-------- Recorded information

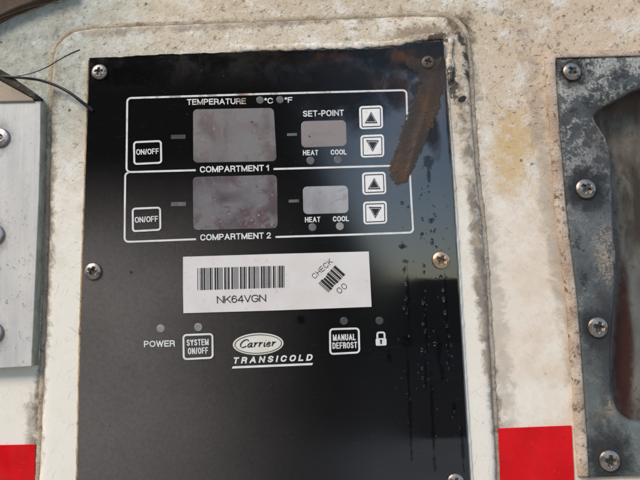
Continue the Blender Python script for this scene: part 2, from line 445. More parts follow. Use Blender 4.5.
def window_mat(name, a, b, c3, stain_refl, speck):
    m = Mat(name); n1 = m.noise(38, 4, .55, .4); n2 = m.noise(110, 6, .65, .8); n3 = m.noise(500, 3, .6)
    col = m.mix(n1.sm(.38, .62), a, b)
    col = m.mix((n2 - .48).sm(0, .18) * stain_refl, col, c3)
    vs = m.noise(60, 4, .6, .3, vec=m.mapped((1, 1, .25)))
    col = m.mix((vs - .5).sm(0, .12) * stain_refl * .7, col, b)  # vertical streaks: reflected brightness painted into the window colour
    col = m.mix((n3 * .7 + n2 * .3 - .60).sm(0, .06) * speck, col, (.62, .62, .60))
    d, _ = m.voro(120); col = m.mix(d.sm(.10, .05) * n2.sm(.52, .58), col, (.03, .025, .02))
    m.bump(n2, .0002, .5)
    return m.done(col, n2.sm(.3, .7, .3, .5), 0, .5)
win1_m = window_mat('dull_display', (.095, .072, .066), (.185, .17, .162), (.12, .066, .055), .8, .15)
win2_m = window_mat('stained_display', (.075, .056, .060), (.165, .152, .15), (.085, .042, .050), .9, .5)
win3_m = window_mat('setpoint_display', (.21, .175, .165), (.25, .215, .20), (.17, .13, .12), .5, .1)
win4_m = window_mat('reflection_tinted_display', (.27, .262, .262), (.37, .36, .36), (.19, .185, .185), .7, .7)  # lower set-point window: reflection painted in as a paler base colour

def paper_mat():
    m = Mat('label_paper'); n1 = m.noise(60, 5, .6); n2 = m.noise(350, 4, .6)
    c = m.mix(n1.sm(.35, .7), (.70, .66, .62), (.66, .60, .55))
    c = m.mix((n2 - .62).sm(0, .06) * .35, c, (.42, .32, .22))
    d, _ = m.voro(150); c = m.mix(d.sm(.09, .04) * n1.sm(.5, .58) * .7, c, (.18, .12, .08))
    m.bump(n1 * .7 + n2 * .3, .0002, .4)
    return m.done(c, .38, 0, .5)
paper_m = paper_mat()

def tape_mat():
    m = Mat('red_reflective_sheet'); n1 = m.noise(60, 4, .55); n2 = m.noise(600, 4, .65)
    c = m.mix(n1.sm(.3, .7), (.56, .003, .007), (.68, .006, .010))
    d, _ = m.voro(150); c = m.mix(d.sm(.12, .05) * n2.sm(.45, .6) * .85, c, (.10, .01, .01))
    c = m.mix((n2 - .66).sm(0, .05) * .5, c, (.75, .10, .08))
    sm_ = m.noise(30, 6, .7, .5)
    c = m.mix((sm_ - .47).sm(0, .2) * .5, c, (.42, .012, .012))
    m.bump(n2 * .5 + sm_ * .6, .00018, .4)
    return m.done(c, sm_.sm(.3, .7, .3, .55), 0, .22)
tape_m = tape_mat()

def alu_mat():
    m = Mat('oxidised_aluminium'); st = m.noise(260, 4, .6, vec=m.mapped((1, 1, .05)))
    n1 = m.noise(28, 5, .6); n2 = m.noise(330, 6, .7, .5, vec=m.mapped((1.3, 1, 1)))
    low = m.Z.sm(W(20, 140).z, W(20, 330).z)
    c = m.mix(st.sm(.3, .7), (.46, .45, .425), (.55, .54, .51))
    c = m.mix((low * n1.sm(.35, .65) * .8).clamp(), c, (.66, .60, .52))
    pit = (n2 - .60).sm(0, .05) * (low * .6 + .35)
    c = m.mix(pit.clamp() * .8, c, (.24, .20, .15))
    for (x, y) in ((2, 137), (-3, 235), (-4, 334)):
        c = m.mix(m.blob(x + 3, y + 4, 14, 17, warp=(n2 - .5) * 1.5, soft=.4) * .55, c, (.13, .12, .11))
    m.bump(n2 * .6 + st * .3 - pit * .5, .0004, .6)
    return m.done(c, .6, m.noise(60).sm(.4, .7, .3, .12), .5)
alu_m = alu_mat()
alu_side_m = simple('dirty_cut_edge', (.42, .40, .30), .7, .0, .4, .2, 120, (.42, .40, .33), .5, .6)

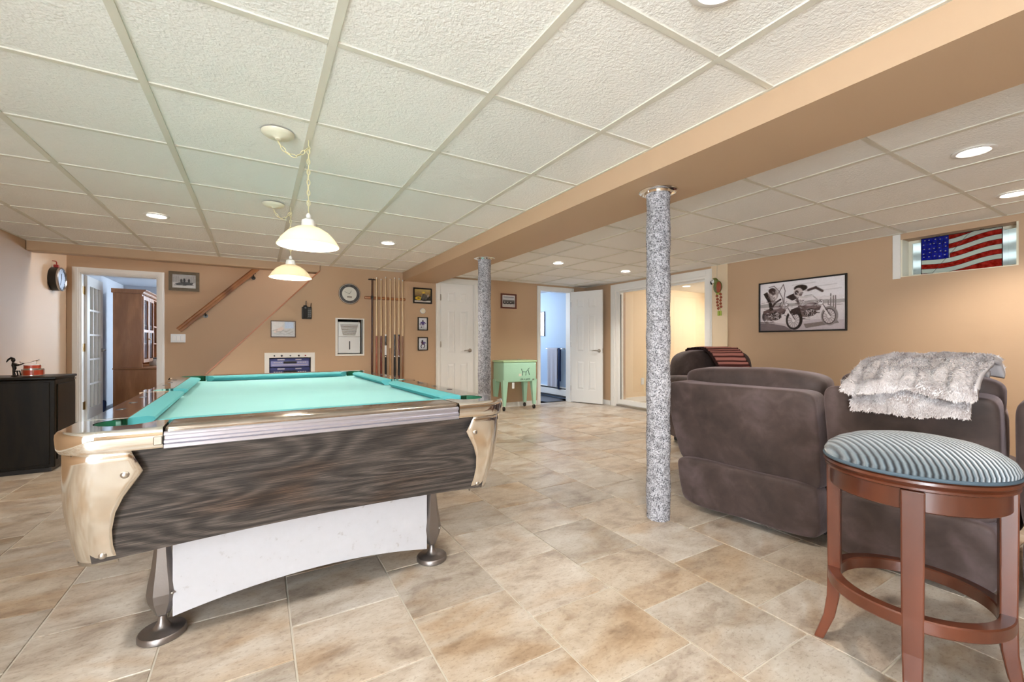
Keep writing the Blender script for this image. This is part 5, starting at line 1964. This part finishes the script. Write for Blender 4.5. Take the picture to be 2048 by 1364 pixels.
BS = thing('bridge_stick', 'dark brown bridge stick with a flat cross head at the start of the rack', 'bridge stick', (1.338, YB - 0.064, 0.486))
M['dark_stick'] = plain('dark_walnut_stick', (72, 40, 26), 0.35)
MB().lathe([(0.0005, 0.0), (0.014, 0.002), (0.014, 0.4), (0.0105, 1.41)], (0, 0, 0), 14).build('shaft', 'dark_stick', BS, smooth=40)
MB().poly([[(-0.052, 1.405), (0.046, 1.405), (0.046, 1.415), (0.036, 1.424), (0.027, 1.418), (0.015, 1.427), (0.0, 1.419), (-0.016, 1.427), (-0.030, 1.418), (-0.040, 1.424), (-0.052, 1.415)]], lambda a, b, k: (a, -0.006 + k, b), 0.012).build('cross_head', 'black', BS)
MB().lathe([(0.0155, 1.145), (0.017, 1.155), (0.017, 1.185), (0.0145, 1.195)], (0, 0, 0), 14).build('rack_clip', 'black', BS, smooth=40)

# ------------------------------------------------------------------ mint green cooler on castors
M['mint'] = plain('mint_enamel', (168, 212, 186), 0.35, vary=(3, 4))
M['mint_edge'] = plain('pale_mint_rim', (186, 218, 172), 0.35)
CO = thing('rolling_cooler', 'mint green metal party cooler on tapered legs with castors', 'cooler', (3.51, 5.855, 0))
MB().bevel_box(-0.300, 0.300, -0.168, 0.168, 0.435, 0.742, 0.018, 3).build('body', 'mint', CO, smooth=40)
MB().bevel_box(-0.308, 0.308, -0.176, 0.176, 0.743, 0.772, 0.008, 2).build('lid', 'mint_edge', CO, smooth=40)
MB().tube([(0.05, 0.0, 0.772), (0.05, 0.0, 0.786), (0.10, 0.0, 0.786), (0.10, 0.0, 0.772)], 0.004, 8).build('lid_handle', 'nickel', CO)
for sx in (-1, 1):
    for sy in (-1, 1):
        x, y = sx * 0.262, sy * 0.130
        m = MB()
        vs = []
        for z, w_ in ((0.470, 0.046), (0.075, 0.022)):
            xx, yy = x + sx * (0.0 if z > 0.3 else 0.012), y + sy * (0.0 if z > 0.3 else 0.010)
            vs += [(xx - w_, yy - w_ * 0.8, z), (xx + w_, yy - w_ * 0.8, z), (xx + w_, yy + w_ * 0.8, z), (xx - w_, yy + w_ * 0.8, z)]
        m.add(vs, [(0, 1, 5, 4), (1, 2, 6, 5), (2, 3, 7, 6), (3, 0, 4, 7), (0, 3, 2, 1), (4, 5, 6, 7)])
        lg = m.build('leg', 'mint', CO)
        x, y = x + sx * 0.012, y + sy * 0.010
        MB().cyl((x - 0.009, y + 0.006, 0.0335), (x + 0.009, y + 0.006, 0.0335), 0.033, 0.033, 22).build('castor_wheel', 'black', lg)
        MB().tube([(x - 0.013, y + 0.006, 0.034), (x - 0.013, y, 0.068), (x, y, 0.078), (x + 0.013, y, 0.068), (x + 0.013, y + 0.006, 0.034)], 0.003, 6).build('castor_fork', 'nickel', lg)
M['ink'] = plain('dark_green_ink', (40, 62, 56), 0.5)
M['pink_ink'] = plain('pale_ink', (214, 214, 196), 0.5)
text_mesh('Life is good', 0.040, CO, 'lettering', 'ink', (0.085, -0.1695, 0.478))
g = MB()
yy = -0.1690
g.tube([(0.02, yy, 0.640), (0.035, yy, 0.595), (0.105, yy, 0.590), (0.165, yy, 0.650)], 0.0042, 6)
g.tube([(0.045, yy, 0.593), (0.040, yy, 0.535)], 0.0042, 6)
g.tube([(0.105, yy, 0.590), (0.100, yy, 0.535)], 0.0042, 6)
g.tube([(0.150, yy, 0.612), (0.165, yy, 0.540)], 0.0042, 6)
g.build('lounge_chair_drawing', 'ink', CO)
MB().box(-0.03, 0.018, yy - 0.0012, yy + 0.0005, 0.525, 0.565).build('cool_box_drawing', 'pink_ink', CO)
MB().lathe([(0.011, 0.0), (0.011, -0.014), (0.0005, -0.016)], (0.235, -0.168, 0.468), 14, 'Y').build('drain_plug', 'nickel', CO, smooth=40)
MB().bevel_box(-0.15, -0.11, -0.172, -0.162, 0.34, 0.434, 0.002, 1).build('bottle_opener_tag', 'plastic', CO)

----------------

Quote exactly the lines running from the line with "Keep writing the" through the line with "14).build('rack_clip', 'black', BS, smooth=40)", both ends included, and nothing more.

Keep writing the Blender script for this image. This is part 5, starting at line 1964. This part finishes the script. Write for Blender 4.5. Take the picture to be 2048 by 1364 pixels.
BS = thing('bridge_stick', 'dark brown bridge stick with a flat cross head at the start of the rack', 'bridge stick', (1.338, YB - 0.064, 0.486))
M['dark_stick'] = plain('dark_walnut_stick', (72, 40, 26), 0.35)
MB().lathe([(0.0005, 0.0), (0.014, 0.002), (0.014, 0.4), (0.0105, 1.41)], (0, 0, 0), 14).build('shaft', 'dark_stick', BS, smooth=40)
MB().poly([[(-0.052, 1.405), (0.046, 1.405), (0.046, 1.415), (0.036, 1.424), (0.027, 1.418), (0.015, 1.427), (0.0, 1.419), (-0.016, 1.427), (-0.030, 1.418), (-0.040, 1.424), (-0.052, 1.415)]], lambda a, b, k: (a, -0.006 + k, b), 0.012).build('cross_head', 'black', BS)
MB().lathe([(0.0155, 1.145), (0.017, 1.155), (0.017, 1.185), (0.0145, 1.195)], (0, 0, 0), 14).build('rack_clip', 'black', BS, smooth=40)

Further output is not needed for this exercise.